- _THE TASK_: Without altering anything, output the material below.

- _INFORMATION SHOWN_:
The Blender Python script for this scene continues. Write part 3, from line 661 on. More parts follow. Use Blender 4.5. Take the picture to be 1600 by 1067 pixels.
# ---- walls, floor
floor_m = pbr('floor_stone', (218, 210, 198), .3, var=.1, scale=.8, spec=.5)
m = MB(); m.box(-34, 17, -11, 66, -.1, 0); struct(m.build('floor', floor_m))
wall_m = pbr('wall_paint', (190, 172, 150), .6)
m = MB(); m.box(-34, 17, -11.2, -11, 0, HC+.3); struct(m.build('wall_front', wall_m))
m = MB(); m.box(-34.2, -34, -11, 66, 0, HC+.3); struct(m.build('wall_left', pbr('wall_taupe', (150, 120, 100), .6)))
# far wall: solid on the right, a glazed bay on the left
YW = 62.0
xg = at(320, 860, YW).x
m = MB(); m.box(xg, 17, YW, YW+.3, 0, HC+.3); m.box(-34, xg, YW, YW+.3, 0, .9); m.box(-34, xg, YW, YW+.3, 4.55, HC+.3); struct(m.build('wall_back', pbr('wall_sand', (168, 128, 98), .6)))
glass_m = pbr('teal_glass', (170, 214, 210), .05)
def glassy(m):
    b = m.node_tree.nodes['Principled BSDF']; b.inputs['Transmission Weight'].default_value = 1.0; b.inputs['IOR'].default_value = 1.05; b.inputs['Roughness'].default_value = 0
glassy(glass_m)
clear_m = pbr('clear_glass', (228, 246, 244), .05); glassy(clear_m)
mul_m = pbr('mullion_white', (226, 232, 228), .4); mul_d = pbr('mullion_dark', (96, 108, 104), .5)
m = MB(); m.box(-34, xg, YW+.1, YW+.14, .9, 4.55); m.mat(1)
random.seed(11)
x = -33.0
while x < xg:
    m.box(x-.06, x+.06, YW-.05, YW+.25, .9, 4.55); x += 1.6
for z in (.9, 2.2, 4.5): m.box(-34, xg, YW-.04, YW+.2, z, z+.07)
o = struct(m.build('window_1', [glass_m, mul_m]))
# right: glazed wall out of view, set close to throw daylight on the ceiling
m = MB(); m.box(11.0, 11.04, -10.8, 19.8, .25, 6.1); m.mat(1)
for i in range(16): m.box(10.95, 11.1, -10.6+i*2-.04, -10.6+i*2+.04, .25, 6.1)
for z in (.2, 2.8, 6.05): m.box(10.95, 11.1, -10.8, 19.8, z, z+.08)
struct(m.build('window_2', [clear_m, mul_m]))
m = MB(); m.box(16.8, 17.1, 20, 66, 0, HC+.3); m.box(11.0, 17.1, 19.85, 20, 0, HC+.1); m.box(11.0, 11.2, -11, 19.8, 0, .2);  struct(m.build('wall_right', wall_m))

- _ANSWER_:
The Blender Python script for this scene continues. Write part 3, from line 661 on. More parts follow. Use Blender 4.5. Take the picture to be 1600 by 1067 pixels.
# ---- walls, floor
floor_m = pbr('floor_stone', (218, 210, 198), .3, var=.1, scale=.8, spec=.5)
m = MB(); m.box(-34, 17, -11, 66, -.1, 0); struct(m.build('floor', floor_m))
wall_m = pbr('wall_paint', (190, 172, 150), .6)
m = MB(); m.box(-34, 17, -11.2, -11, 0, HC+.3); struct(m.build('wall_front', wall_m))
m = MB(); m.box(-34.2, -34, -11, 66, 0, HC+.3); struct(m.build('wall_left', pbr('wall_taupe', (150, 120, 100), .6)))
# far wall: solid on the right, a glazed bay on the left
YW = 62.0
xg = at(320, 860, YW).x
m = MB(); m.box(xg, 17, YW, YW+.3, 0, HC+.3); m.box(-34, xg, YW, YW+.3, 0, .9); m.box(-34, xg, YW, YW+.3, 4.55, HC+.3); struct(m.build('wall_back', pbr('wall_sand', (168, 128, 98), .6)))
glass_m = pbr('teal_glass', (170, 214, 210), .05)
def glassy(m):
    b = m.node_tree.nodes['Principled BSDF']; b.inputs['Transmission Weight'].default_value = 1.0; b.inputs['IOR'].default_value = 1.05; b.inputs['Roughness'].default_value = 0
glassy(glass_m)
clear_m = pbr('clear_glass', (228, 246, 244), .05); glassy(clear_m)
mul_m = pbr('mullion_white', (226, 232, 228), .4); mul_d = pbr('mullion_dark', (96, 108, 104), .5)
m = MB(); m.box(-34, xg, YW+.1, YW+.14, .9, 4.55); m.mat(1)
random.seed(11)
x = -33.0
while x < xg:
    m.box(x-.06, x+.06, YW-.05, YW+.25, .9, 4.55); x += 1.6
for z in (.9, 2.2, 4.5): m.box(-34, xg, YW-.04, YW+.2, z, z+.07)
o = struct(m.build('window_1', [glass_m, mul_m]))
# right: glazed wall out of view, set close to throw daylight on the ceiling
m = MB(); m.box(11.0, 11.04, -10.8, 19.8, .25, 6.1); m.mat(1)
for i in range(16): m.box(10.95, 11.1, -10.6+i*2-.04, -10.6+i*2+.04, .25, 6.1)
for z in (.2, 2.8, 6.05): m.box(10.95, 11.1, -10.8, 19.8, z, z+.08)
struct(m.build('window_2', [clear_m, mul_m]))
m = MB(); m.box(16.8, 17.1, 20, 66, 0, HC+.3); m.box(11.0, 17.1, 19.85, 20, 0, HC+.1); m.box(11.0, 11.2, -11, 19.8, 0, .2);  struct(m.build('wall_right', wall_m))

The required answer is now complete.